• [EXTRACTED DATA]:
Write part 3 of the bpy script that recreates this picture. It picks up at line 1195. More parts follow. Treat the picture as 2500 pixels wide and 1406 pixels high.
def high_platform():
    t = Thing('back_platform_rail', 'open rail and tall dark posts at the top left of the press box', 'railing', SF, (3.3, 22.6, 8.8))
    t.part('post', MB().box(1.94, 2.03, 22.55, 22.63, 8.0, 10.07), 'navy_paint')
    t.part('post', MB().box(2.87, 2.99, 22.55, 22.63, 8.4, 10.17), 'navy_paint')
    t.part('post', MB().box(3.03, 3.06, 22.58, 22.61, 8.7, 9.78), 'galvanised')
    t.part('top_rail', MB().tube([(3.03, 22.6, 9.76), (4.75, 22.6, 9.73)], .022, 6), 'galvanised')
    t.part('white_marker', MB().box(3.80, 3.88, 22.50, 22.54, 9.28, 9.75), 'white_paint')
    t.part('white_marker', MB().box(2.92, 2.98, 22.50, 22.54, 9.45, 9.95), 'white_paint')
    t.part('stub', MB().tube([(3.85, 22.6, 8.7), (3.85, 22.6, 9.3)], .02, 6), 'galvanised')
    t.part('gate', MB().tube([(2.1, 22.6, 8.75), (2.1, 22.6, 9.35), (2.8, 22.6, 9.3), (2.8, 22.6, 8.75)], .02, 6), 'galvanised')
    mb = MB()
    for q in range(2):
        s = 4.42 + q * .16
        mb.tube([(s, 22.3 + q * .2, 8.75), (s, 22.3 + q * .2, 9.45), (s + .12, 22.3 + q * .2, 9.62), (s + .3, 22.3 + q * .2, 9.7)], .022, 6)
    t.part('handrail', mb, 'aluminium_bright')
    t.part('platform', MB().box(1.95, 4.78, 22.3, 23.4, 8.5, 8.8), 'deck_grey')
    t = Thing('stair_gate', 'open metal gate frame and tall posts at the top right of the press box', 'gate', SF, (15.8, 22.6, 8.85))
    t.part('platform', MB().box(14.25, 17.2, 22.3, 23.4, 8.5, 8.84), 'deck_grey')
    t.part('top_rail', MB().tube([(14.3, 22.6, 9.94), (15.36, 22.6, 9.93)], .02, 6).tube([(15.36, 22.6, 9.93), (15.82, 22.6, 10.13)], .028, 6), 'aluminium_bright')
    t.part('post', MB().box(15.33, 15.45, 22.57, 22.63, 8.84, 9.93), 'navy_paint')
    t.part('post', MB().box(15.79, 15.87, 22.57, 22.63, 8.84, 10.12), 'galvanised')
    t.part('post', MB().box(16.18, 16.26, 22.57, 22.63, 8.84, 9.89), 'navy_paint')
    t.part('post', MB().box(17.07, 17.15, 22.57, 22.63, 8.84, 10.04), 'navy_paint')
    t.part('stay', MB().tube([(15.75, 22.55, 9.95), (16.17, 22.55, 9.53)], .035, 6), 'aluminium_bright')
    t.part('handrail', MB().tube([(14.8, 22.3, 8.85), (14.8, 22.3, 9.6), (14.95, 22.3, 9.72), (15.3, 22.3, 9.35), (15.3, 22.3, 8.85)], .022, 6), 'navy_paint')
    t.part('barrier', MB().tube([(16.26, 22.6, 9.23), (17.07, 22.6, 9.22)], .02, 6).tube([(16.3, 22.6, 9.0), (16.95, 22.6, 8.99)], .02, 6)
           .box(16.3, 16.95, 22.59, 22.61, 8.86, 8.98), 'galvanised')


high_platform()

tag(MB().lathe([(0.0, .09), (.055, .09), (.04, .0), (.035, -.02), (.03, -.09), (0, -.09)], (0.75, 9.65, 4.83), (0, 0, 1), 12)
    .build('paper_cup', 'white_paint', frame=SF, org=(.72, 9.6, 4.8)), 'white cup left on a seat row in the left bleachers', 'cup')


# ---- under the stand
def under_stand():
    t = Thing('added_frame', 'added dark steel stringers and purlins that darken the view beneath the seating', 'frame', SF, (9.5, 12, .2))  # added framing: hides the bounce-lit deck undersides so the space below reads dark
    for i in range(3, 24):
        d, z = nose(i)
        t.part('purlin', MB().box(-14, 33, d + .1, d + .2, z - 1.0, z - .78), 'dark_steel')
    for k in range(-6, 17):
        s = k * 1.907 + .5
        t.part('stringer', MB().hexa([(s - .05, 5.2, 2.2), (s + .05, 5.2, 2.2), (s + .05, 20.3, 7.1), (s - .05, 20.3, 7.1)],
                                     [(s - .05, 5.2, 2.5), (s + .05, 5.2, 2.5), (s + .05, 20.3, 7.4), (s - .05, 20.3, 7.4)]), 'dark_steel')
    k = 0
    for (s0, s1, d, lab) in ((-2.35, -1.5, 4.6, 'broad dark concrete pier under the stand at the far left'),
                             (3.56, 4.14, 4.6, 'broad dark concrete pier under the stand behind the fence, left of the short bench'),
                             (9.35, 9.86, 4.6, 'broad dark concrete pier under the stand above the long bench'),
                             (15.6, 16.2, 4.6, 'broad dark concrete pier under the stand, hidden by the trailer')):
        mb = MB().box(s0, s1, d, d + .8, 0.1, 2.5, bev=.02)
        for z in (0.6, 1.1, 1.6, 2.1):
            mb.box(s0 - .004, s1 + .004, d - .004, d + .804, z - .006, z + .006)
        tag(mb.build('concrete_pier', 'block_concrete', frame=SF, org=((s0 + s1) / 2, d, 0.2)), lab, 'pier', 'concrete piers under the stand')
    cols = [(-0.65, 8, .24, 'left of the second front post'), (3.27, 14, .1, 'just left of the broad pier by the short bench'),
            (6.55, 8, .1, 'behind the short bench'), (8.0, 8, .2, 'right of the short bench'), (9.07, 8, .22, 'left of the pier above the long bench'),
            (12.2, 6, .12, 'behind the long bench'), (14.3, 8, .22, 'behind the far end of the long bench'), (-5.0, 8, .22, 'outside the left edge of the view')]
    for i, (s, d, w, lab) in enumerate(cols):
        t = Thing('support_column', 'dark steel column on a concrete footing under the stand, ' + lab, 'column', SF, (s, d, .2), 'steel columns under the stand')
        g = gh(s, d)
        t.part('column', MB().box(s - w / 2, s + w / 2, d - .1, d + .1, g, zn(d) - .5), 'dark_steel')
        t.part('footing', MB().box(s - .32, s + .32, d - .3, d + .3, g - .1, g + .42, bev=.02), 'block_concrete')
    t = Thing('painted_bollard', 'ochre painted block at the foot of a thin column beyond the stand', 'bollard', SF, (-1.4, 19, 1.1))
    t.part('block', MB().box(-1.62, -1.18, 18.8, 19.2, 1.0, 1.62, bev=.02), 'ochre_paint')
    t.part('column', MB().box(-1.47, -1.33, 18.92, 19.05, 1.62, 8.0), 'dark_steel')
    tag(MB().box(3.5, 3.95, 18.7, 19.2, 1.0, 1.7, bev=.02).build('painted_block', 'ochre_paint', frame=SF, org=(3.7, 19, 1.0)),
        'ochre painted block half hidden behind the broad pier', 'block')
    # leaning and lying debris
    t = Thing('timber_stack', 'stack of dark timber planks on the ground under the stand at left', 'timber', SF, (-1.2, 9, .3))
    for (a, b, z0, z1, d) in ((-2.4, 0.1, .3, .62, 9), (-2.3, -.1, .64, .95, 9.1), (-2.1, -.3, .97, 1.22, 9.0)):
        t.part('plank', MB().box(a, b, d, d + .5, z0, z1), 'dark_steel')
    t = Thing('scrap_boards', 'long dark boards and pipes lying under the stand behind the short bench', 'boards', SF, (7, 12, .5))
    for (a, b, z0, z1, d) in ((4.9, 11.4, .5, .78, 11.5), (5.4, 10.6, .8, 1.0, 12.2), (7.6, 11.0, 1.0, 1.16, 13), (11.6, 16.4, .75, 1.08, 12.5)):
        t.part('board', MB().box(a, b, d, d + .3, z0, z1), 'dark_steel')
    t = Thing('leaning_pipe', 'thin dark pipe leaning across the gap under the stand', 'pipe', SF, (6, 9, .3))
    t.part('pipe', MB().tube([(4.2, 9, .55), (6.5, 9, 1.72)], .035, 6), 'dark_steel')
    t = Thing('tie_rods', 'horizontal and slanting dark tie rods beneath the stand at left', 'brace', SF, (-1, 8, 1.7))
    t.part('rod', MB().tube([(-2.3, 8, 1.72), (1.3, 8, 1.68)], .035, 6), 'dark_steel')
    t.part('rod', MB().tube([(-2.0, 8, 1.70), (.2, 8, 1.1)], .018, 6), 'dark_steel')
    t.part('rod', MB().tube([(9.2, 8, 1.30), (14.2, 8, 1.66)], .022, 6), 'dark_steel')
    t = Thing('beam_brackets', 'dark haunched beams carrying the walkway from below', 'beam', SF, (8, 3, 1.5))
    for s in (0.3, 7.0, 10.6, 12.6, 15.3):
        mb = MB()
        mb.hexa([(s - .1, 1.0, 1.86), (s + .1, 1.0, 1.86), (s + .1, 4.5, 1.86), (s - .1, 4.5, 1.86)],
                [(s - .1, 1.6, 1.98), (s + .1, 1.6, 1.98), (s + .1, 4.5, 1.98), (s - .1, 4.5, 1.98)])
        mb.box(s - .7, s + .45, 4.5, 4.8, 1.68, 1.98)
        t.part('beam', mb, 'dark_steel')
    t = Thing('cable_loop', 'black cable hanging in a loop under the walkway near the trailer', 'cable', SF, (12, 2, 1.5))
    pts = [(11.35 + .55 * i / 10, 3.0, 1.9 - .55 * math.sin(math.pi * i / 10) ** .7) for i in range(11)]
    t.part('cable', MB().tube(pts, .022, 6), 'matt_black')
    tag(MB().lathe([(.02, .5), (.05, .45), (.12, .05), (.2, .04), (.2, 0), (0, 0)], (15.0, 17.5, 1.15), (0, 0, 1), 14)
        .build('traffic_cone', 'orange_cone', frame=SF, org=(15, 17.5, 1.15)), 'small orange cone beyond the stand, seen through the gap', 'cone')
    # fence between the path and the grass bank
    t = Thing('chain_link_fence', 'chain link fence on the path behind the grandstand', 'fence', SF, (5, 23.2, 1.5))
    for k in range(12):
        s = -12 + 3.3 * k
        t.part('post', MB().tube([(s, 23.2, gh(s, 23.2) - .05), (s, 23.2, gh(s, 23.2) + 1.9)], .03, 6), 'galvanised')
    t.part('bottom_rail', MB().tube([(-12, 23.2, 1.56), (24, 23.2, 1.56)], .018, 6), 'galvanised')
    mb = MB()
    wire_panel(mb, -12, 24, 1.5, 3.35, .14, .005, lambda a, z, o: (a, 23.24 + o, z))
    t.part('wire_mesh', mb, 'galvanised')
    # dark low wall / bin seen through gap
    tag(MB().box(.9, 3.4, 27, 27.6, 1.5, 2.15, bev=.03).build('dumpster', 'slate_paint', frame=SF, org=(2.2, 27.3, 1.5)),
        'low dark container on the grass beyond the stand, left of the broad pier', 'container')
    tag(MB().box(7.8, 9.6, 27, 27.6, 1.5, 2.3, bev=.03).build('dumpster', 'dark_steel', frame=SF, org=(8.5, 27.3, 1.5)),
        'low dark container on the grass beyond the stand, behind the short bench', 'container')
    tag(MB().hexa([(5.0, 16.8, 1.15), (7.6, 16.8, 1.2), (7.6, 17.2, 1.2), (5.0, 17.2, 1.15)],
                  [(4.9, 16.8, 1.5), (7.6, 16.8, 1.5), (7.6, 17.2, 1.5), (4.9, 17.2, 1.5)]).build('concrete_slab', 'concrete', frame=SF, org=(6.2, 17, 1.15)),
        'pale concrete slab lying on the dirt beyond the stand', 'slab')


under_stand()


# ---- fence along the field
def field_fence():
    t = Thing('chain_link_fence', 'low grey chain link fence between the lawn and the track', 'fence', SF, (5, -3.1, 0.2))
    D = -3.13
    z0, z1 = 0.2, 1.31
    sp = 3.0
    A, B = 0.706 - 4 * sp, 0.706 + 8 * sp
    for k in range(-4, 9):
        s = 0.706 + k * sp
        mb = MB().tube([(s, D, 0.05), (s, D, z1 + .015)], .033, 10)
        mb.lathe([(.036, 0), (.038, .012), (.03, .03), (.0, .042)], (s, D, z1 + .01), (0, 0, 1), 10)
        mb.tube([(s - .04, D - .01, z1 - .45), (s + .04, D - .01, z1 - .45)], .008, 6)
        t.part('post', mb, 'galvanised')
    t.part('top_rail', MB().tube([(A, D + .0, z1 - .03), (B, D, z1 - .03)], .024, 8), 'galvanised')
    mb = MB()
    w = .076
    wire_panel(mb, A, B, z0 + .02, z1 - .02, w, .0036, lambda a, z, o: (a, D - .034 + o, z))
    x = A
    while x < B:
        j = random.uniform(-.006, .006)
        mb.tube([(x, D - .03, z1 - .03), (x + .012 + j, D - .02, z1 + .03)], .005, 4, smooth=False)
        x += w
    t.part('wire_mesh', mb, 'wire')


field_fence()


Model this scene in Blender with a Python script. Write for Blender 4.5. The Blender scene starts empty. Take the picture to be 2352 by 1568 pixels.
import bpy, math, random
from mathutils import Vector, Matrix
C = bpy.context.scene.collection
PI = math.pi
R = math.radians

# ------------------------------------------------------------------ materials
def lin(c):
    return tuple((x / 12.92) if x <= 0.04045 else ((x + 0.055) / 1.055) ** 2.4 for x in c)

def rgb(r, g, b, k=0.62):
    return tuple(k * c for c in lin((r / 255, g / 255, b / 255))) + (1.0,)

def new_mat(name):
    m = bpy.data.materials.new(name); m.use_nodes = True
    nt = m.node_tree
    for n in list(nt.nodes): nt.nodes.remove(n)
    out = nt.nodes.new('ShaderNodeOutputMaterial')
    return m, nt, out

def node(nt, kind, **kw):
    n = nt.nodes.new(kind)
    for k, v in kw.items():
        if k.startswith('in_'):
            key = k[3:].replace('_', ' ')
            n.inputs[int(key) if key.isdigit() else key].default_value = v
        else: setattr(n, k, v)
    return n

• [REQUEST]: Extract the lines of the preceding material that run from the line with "mb = MB().box(s0, s1, d, d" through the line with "mb.box(s0 - .004, s1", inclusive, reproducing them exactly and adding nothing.

• [REPLY TO THE TASK]:
        mb = MB().box(s0, s1, d, d + .8, 0.1, 2.5, bev=.02)
        for z in (0.6, 1.1, 1.6, 2.1):
            mb.box(s0 - .004, s1 + .004, d - .004, d + .804, z - .006, z + .006)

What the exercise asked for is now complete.